D’ailleurs, quitte à être de mauvaise foi, à quoi ça sert les épousailles puisque de toute évidence il suffit d’une entaille pour que la fille se mette à avoir une odeur princière (puisqu’à la fin Floria n’a pas été mariée au prince mais qu’elle est quand même sacrifiée au dragon avec une entaille). C’est du vrai gâchis d’argent et de temps d’organiser tous ces mariages alors qu’il suffisait d’embarquer n’importe qui au bord du précipice, paf globule royal et hop dans le trou, durée totale 2 minutes. Et d’ailleurs il leur aurait suffi d’enlever n’importe quelle paysanne du coin plutôt que de payer des parents pour qu’ils donnent leur fille en mariage et d’aller les chercher à l’autre bout du monde. Vraiment, il manque tellement d’explications que j’en reste béate.
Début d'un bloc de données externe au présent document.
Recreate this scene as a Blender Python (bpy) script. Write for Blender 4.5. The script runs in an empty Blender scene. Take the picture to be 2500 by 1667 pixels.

Et le problème, c’est que comme toute l’intrigue repose sur ce principe là, eh bien ça rend les fondations branlantes.
Je ne parlerai pas non plus du fait que vu la hauteur du puits dans lequel elles sont lancées, les demoiselles en questions auraient toutes dû finir au fond du précipice avec la colonne vertébrale entièrement broyée sans même que le dragon n’ait à les mettre à mort lui-même.
Et je n’en parlerai pas parce que, comme je le disais avant la partie spoil, le film assume son côté contes de fées, et dans les contes de fées on ne se pose pas autant de questions. Là, je m’amuse juste à être de mauvaise foi, mais j’ai vraiment apprécié ce film avec son héroïne beaucoup plus débrouillarde que prévu, sa compassion d’un côté et sa vengeance de l’autre, qui conduisent à une fin assez jouissive où les vrais méchants sont punis par l’alliance improbable qu’ils ont eux-mêmes contribué à créer. Et ça, c’est beau.